▶ **Problem details**:
In the listing that follows, count each line containing the string "scene" and report only the count.

►

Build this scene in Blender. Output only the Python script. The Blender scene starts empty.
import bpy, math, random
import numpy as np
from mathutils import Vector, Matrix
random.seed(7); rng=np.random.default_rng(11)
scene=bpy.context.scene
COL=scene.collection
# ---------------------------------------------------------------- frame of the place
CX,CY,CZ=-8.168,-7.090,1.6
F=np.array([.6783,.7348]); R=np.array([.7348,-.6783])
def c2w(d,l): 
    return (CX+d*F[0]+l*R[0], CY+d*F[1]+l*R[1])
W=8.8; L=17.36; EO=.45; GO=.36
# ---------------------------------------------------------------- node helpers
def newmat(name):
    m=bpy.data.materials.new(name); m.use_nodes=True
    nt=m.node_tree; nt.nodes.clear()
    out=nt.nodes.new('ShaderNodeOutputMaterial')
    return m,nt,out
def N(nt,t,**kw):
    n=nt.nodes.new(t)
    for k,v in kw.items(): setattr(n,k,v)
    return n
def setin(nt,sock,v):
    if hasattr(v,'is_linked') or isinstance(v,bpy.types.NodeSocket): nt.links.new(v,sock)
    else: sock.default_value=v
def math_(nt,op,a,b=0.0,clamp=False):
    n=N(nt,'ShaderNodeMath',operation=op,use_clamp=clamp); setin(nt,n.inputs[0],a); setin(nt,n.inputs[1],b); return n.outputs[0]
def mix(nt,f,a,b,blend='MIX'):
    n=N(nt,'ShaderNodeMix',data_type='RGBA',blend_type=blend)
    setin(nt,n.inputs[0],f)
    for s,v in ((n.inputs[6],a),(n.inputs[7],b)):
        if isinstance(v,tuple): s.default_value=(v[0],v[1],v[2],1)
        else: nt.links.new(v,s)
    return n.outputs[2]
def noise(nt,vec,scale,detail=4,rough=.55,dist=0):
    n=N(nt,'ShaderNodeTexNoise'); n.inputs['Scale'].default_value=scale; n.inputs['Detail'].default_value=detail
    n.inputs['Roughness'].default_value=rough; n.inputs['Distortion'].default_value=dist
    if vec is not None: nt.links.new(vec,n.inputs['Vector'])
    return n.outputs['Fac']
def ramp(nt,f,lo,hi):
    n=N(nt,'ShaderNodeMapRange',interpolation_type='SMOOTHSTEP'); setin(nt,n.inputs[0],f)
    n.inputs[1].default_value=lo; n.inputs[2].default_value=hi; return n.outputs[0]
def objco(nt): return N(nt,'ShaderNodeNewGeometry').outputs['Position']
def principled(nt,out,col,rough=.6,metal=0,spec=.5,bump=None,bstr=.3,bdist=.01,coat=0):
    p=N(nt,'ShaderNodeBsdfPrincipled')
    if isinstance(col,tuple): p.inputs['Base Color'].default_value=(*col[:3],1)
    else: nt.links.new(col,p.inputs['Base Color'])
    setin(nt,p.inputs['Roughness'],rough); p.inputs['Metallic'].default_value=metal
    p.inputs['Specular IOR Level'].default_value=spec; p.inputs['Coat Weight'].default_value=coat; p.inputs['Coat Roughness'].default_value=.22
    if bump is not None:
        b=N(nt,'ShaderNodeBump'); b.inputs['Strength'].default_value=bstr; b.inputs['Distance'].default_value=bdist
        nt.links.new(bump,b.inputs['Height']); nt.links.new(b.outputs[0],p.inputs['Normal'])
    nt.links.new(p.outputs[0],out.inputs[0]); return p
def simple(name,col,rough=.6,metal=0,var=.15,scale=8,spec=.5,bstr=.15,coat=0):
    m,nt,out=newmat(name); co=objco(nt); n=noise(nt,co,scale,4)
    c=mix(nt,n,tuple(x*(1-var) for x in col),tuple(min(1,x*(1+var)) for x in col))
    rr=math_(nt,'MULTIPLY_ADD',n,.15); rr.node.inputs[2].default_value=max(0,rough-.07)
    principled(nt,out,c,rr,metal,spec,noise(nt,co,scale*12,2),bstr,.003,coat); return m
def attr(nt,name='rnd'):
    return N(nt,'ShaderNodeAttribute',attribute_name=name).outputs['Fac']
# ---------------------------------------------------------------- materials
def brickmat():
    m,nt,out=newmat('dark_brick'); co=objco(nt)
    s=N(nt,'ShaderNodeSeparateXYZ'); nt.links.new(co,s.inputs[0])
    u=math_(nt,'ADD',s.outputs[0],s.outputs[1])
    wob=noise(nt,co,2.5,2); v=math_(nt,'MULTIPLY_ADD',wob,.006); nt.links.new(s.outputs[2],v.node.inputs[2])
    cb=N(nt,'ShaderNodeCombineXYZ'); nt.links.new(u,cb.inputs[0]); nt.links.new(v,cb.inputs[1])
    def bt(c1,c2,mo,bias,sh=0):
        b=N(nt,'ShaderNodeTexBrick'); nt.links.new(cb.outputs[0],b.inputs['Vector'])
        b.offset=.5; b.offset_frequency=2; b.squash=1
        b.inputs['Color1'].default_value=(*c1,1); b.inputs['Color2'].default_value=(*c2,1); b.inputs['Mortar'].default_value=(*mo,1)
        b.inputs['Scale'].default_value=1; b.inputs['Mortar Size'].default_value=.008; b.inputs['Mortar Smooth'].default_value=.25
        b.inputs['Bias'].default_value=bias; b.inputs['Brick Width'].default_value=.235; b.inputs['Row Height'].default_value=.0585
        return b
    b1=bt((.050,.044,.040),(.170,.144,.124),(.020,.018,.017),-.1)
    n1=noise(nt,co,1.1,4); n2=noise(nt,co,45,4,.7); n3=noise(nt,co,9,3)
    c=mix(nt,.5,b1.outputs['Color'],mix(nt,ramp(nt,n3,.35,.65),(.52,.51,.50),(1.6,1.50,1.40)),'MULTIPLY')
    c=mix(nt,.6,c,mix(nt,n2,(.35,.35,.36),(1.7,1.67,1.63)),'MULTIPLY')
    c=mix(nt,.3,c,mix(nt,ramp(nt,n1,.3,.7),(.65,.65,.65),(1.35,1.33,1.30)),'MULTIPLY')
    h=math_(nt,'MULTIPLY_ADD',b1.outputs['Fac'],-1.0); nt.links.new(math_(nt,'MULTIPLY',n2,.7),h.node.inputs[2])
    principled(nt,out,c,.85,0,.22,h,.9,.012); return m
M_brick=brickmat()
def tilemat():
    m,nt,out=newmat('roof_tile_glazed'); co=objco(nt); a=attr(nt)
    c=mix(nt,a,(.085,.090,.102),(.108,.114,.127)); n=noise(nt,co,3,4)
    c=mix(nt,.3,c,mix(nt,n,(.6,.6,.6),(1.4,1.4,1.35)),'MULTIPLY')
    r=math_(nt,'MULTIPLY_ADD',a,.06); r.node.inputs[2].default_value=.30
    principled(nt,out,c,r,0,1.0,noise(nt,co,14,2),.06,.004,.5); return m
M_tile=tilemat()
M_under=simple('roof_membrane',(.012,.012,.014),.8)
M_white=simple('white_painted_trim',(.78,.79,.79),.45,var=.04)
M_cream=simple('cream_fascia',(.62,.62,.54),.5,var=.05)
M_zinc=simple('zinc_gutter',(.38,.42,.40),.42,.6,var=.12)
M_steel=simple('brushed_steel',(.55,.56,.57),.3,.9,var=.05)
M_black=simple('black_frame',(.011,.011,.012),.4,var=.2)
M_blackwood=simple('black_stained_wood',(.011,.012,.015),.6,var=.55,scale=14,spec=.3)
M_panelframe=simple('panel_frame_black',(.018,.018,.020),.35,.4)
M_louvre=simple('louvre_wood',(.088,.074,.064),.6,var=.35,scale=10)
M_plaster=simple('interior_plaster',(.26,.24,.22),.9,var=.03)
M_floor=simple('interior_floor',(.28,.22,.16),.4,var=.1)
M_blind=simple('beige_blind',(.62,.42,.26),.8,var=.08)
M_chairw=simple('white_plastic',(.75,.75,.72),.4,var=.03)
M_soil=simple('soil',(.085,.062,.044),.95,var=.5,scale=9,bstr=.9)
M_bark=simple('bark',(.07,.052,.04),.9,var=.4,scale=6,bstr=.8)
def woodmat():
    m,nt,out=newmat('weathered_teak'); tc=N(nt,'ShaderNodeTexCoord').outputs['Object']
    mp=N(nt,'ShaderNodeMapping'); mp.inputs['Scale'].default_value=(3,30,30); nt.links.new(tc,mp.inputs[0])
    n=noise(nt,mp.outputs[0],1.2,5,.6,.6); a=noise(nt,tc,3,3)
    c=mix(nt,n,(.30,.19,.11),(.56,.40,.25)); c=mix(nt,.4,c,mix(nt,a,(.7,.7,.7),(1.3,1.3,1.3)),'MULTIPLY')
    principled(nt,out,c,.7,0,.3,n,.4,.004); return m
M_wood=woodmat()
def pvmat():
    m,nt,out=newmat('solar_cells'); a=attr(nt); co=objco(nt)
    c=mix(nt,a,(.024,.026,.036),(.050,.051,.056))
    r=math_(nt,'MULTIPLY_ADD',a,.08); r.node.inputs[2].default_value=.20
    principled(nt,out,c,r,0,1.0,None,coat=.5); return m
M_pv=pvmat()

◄

▶ **Correct answer**:
3